→ **What to do**: Set down, exactly as written, only the lines starting with the one that holds "900 pixels high." and ending with the one that holds "deck down, in".

++++ Material supplied ++++

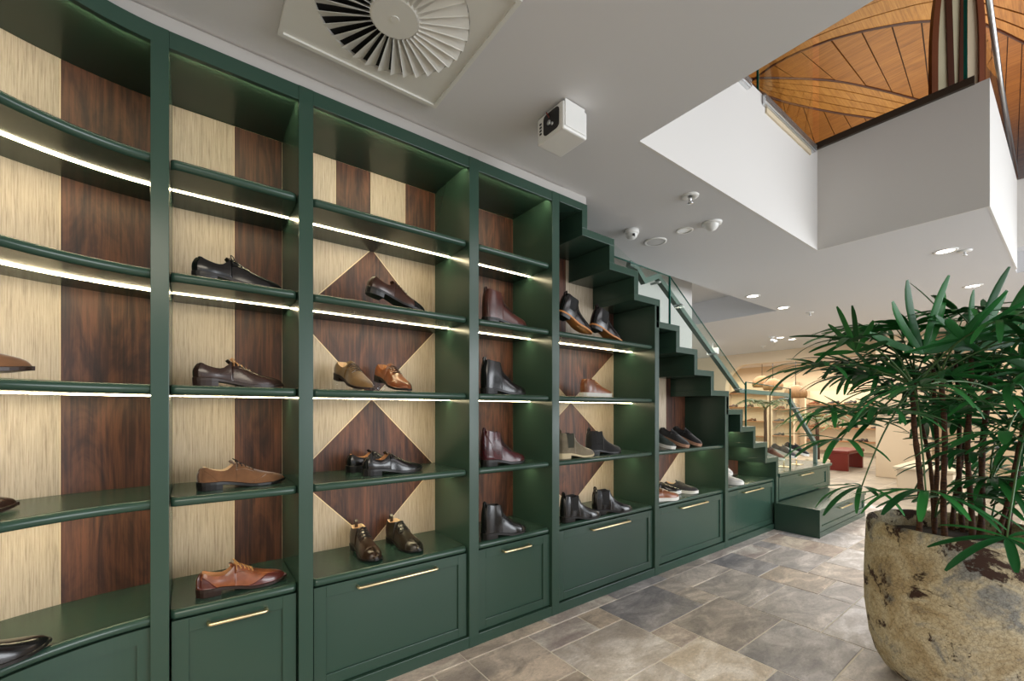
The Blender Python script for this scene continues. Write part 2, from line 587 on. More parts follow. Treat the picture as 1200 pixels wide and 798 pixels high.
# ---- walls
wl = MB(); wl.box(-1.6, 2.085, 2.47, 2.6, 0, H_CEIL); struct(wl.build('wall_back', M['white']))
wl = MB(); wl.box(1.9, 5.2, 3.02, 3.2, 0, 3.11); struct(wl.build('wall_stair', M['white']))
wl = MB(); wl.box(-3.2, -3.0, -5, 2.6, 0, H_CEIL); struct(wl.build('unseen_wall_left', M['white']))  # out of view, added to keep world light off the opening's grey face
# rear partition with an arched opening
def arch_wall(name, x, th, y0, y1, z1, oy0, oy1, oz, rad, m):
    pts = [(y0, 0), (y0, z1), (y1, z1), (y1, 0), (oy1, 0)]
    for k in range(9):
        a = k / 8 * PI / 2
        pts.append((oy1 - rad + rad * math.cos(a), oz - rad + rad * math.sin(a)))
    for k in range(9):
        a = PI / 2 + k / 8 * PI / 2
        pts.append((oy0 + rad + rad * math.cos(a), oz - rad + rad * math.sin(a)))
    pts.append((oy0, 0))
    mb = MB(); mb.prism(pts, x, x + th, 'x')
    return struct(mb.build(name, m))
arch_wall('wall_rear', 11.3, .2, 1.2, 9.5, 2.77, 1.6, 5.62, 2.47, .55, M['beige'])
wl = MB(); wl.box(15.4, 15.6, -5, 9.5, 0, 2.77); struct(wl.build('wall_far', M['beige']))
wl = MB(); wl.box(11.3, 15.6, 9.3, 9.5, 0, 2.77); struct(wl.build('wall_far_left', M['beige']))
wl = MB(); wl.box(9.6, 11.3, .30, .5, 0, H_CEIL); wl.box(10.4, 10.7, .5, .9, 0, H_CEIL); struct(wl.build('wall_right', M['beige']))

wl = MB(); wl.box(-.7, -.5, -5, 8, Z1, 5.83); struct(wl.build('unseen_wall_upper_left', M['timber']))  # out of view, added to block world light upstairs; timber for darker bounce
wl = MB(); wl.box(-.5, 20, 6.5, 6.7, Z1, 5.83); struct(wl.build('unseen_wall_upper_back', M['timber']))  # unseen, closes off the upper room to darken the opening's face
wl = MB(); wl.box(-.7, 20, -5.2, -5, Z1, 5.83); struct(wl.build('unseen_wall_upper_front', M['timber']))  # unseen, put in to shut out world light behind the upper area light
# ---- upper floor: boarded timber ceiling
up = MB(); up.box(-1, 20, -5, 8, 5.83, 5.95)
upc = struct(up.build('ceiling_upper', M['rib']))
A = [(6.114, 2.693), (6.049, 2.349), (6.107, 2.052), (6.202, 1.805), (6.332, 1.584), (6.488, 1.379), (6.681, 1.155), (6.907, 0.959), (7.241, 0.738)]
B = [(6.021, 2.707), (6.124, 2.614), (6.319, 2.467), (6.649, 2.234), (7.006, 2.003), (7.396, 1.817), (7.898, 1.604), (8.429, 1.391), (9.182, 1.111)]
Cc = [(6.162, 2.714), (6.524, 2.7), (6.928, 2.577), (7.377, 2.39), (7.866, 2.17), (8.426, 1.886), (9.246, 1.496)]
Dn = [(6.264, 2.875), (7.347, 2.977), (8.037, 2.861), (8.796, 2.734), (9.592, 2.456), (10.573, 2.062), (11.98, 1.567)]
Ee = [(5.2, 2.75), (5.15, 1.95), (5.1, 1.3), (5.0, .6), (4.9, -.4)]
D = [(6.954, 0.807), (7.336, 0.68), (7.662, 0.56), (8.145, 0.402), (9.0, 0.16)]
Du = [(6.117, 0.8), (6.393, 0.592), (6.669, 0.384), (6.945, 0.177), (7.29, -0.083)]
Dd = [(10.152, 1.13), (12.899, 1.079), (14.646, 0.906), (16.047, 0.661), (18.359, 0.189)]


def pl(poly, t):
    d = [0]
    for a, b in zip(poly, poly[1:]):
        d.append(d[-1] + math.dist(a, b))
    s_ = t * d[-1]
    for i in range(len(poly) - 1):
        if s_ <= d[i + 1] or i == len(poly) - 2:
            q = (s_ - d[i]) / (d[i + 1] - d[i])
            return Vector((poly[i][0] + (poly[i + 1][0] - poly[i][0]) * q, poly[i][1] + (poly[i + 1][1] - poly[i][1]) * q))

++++
++++ Material supplied ++++

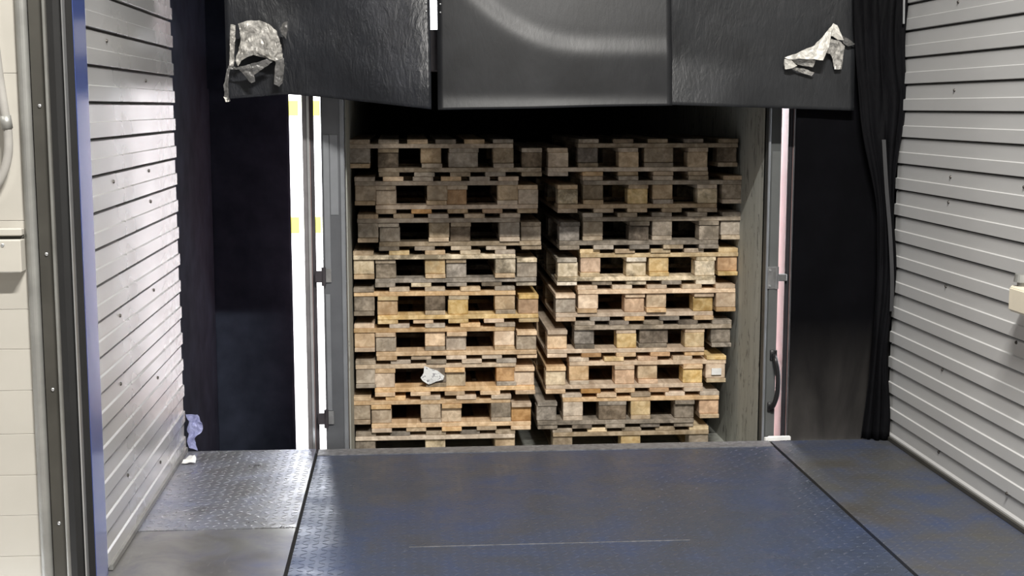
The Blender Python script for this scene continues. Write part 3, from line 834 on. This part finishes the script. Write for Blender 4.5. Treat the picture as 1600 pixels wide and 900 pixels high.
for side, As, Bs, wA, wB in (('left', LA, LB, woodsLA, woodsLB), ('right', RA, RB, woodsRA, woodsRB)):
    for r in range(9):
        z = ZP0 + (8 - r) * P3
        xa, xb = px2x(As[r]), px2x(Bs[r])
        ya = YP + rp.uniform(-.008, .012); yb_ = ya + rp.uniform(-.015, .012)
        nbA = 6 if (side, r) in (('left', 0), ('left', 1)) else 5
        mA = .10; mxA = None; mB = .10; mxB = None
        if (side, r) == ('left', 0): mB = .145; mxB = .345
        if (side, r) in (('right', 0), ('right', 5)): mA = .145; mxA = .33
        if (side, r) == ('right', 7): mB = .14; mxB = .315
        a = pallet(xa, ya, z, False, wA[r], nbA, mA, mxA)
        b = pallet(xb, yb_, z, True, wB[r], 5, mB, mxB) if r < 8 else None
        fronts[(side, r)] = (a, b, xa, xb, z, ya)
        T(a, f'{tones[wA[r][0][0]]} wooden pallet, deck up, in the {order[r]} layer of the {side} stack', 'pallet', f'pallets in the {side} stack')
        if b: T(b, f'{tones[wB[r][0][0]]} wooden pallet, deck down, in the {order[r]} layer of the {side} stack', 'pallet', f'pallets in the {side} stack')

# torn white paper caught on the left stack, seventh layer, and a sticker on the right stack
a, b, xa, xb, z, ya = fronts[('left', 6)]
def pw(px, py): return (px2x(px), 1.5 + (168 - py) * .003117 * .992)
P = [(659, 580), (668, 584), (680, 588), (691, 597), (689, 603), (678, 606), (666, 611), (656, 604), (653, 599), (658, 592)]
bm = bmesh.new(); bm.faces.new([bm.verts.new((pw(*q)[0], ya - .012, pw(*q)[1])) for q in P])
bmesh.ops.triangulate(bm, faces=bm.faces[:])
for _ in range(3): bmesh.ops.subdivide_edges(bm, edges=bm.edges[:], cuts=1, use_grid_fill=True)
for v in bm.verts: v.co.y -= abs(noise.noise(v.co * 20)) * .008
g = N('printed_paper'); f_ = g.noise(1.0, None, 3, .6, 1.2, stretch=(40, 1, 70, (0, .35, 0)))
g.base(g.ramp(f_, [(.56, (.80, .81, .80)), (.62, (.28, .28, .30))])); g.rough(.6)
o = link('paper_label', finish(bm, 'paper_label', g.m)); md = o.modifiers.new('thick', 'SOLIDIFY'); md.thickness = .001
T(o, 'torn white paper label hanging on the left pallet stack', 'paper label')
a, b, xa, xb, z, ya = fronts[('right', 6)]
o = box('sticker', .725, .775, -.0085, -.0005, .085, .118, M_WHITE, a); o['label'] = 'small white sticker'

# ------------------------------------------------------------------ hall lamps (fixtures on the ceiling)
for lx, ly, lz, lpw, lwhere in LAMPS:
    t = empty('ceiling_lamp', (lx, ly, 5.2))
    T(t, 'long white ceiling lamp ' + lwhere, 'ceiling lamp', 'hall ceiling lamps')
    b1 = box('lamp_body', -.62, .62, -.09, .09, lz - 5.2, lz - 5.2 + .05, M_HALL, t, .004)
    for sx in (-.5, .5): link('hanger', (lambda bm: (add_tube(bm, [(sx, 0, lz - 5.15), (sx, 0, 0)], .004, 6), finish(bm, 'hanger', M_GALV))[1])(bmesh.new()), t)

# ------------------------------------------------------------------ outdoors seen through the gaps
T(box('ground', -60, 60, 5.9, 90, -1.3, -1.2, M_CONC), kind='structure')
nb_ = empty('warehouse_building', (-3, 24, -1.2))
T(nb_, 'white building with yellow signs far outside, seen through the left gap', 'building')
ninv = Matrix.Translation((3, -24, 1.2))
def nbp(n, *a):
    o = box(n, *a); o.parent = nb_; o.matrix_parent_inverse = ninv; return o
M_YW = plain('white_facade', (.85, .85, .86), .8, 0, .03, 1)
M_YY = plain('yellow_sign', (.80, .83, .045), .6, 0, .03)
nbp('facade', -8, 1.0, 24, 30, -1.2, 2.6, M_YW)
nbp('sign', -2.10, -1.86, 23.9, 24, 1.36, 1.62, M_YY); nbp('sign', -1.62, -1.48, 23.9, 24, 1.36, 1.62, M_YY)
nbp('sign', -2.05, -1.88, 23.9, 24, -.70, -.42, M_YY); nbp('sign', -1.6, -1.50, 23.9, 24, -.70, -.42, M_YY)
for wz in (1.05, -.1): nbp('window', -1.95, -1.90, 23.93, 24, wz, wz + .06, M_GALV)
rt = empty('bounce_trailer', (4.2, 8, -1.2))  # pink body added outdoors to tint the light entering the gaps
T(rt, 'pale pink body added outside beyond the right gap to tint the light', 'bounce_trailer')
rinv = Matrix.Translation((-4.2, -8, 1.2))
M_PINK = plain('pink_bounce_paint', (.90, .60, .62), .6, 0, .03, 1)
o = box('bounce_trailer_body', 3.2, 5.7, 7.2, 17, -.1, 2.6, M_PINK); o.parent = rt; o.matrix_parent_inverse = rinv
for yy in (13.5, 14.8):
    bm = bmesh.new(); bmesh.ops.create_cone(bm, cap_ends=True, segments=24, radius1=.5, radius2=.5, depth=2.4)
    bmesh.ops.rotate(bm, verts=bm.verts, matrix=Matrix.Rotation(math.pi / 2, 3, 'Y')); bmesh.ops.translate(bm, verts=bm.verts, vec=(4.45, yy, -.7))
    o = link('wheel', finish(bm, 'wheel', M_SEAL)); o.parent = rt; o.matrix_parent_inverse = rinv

++++

→ **Full output**:
The Blender Python script for this scene continues. Write part 3, from line 834 on. This part finishes the script. Write for Blender 4.5. Treat the picture as 1600 pixels wide and 900 pixels high.
for side, As, Bs, wA, wB in (('left', LA, LB, woodsLA, woodsLB), ('right', RA, RB, woodsRA, woodsRB)):
    for r in range(9):
        z = ZP0 + (8 - r) * P3
        xa, xb = px2x(As[r]), px2x(Bs[r])
        ya = YP + rp.uniform(-.008, .012); yb_ = ya + rp.uniform(-.015, .012)
        nbA = 6 if (side, r) in (('left', 0), ('left', 1)) else 5
        mA = .10; mxA = None; mB = .10; mxB = None
        if (side, r) == ('left', 0): mB = .145; mxB = .345
        if (side, r) in (('right', 0), ('right', 5)): mA = .145; mxA = .33
        if (side, r) == ('right', 7): mB = .14; mxB = .315
        a = pallet(xa, ya, z, False, wA[r], nbA, mA, mxA)
        b = pallet(xb, yb_, z, True, wB[r], 5, mB, mxB) if r < 8 else None
        fronts[(side, r)] = (a, b, xa, xb, z, ya)
        T(a, f'{tones[wA[r][0][0]]} wooden pallet, deck up, in the {order[r]} layer of the {side} stack', 'pallet', f'pallets in the {side} stack')
        if b: T(b, f'{tones[wB[r][0][0]]} wooden pallet, deck down, in the {order[r]} layer of the {side} stack', 'pallet', f'pallets in the {side} stack')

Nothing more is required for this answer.